Because they had arrived through sessions in pubs and clubs, it seemed natural for groups to wear their everyday dress on stage, to perform with a smouldering cigarette or glass of beer on top of the amplifier and to argue with the audience about which song they should do next. Their stage personalities were genuine, and this fact was as important to their later success as the music itself.
There really wasn't a great deal of attempt to put on a show. It was just fairly sweaty and direct and they just got up and played and stomped about a bit and the crowd did the same...
Jammed together on the Cavern's crowded dance-floor, the beat fans developed a new dance, the Cavern Stomp, an eyeball-to-eyeball shuffle in which the participants linked fingers and swayed their forearms like metronomes.
The clubs weren't licensed so there wasn't any booze; the main high was the music. And the guys in the band were just like you were: they probably had daytime jobs, they couldn't afford flash stage-gear - maybe suits or perhaps a prized plastic jerkin and a pink tab-collar shirt.
The Beatles' success (their second release, 'Please Please Me', went to number two in March 1963) focussed the attentions of the pop establishment on Merseyside. The record company representatives arrived clutching cheque books and Liverpool street-maps with Mathew Street marked by a cross. The realisation dawned that all Denmark Street had to do was take the groups, polish them up, render them a little less offensive and peddle the product. Its first instinct was to make the phenomenon fit the preconceived pattern, so it went for acts in two categories: the cheeky and the crooners. Gerry (of Gerry and the Pacemakers), Freddie (of Freddie and the Dreamers) and Herman (of Herman's Hermits) - the latter two both from Manchester - had all the cheeky charm that Tommy Steele had brought to bear in the first wave of rock'n'roll. Balladeers like Cilla Black and Billy J. Kramer fitted the alternative stereotype, with the additional qualification that they could claim acquaintance with the Fab Four.

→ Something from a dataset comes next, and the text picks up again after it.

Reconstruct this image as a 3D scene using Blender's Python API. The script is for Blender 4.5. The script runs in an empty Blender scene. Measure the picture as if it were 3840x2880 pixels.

For all these attempts to assimilate the beat groups to the Tin Pan Alley formula, some things did change for good as a result of the Merseybeat boom. The group became the standard unit of pop currency; a record's 'backing' became extremely important (so much so that 'I liked/didn't like the backing' became a 'Juke Box Jury' cliche). It became the exception rather than the rule for a group not to write its own material. New club and dance-hall circuits had been opened up which would supply a steady if exhausting living to anyone with a van-load of amplifiers and a modicum of talent. In short, the pop industry had been obliged to adjust to giving the fans what they wanted, rather than what it thought it could flog to them ... up to a point.